__Brief__: Find the lines with "scene" in them and copy them out.

__Source excerpt__:
%%

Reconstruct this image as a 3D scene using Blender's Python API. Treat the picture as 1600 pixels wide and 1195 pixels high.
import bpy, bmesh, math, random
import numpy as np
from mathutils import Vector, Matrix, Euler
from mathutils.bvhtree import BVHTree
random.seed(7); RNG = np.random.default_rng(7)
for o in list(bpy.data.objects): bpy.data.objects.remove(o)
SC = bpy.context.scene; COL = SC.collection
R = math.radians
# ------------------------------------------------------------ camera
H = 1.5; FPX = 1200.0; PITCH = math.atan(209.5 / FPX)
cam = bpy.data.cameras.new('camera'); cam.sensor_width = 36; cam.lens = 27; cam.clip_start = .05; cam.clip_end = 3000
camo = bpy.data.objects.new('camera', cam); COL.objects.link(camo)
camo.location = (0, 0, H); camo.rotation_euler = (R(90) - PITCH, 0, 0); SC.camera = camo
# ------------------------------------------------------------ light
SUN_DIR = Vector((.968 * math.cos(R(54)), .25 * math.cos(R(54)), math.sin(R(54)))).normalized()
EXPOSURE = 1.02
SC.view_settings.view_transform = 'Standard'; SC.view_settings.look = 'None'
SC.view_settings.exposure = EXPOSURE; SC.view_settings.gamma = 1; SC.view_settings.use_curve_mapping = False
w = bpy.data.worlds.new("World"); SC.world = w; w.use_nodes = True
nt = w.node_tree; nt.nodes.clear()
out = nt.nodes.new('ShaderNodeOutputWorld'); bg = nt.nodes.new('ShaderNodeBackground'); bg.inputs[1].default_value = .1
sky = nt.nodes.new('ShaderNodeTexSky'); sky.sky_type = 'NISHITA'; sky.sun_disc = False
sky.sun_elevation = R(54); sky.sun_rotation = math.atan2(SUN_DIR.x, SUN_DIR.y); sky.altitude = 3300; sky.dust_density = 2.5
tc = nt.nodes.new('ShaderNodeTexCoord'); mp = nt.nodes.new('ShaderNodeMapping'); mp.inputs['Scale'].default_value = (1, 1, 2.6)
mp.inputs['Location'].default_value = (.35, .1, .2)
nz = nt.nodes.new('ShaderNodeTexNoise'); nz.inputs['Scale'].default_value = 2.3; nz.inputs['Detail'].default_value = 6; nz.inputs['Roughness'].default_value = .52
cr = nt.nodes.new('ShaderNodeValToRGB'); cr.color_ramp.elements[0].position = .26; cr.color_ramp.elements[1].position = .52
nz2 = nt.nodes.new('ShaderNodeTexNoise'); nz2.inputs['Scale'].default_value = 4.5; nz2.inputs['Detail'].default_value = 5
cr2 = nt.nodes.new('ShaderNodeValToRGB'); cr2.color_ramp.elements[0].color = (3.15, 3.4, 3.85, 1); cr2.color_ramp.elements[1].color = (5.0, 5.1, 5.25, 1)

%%

__Solution for this task__:
Reconstruct this image as a 3D scene using Blender's Python API. Treat the picture as 1600 pixels wide and 1195 pixels high.
SC = bpy.context.scene; COL = SC.collection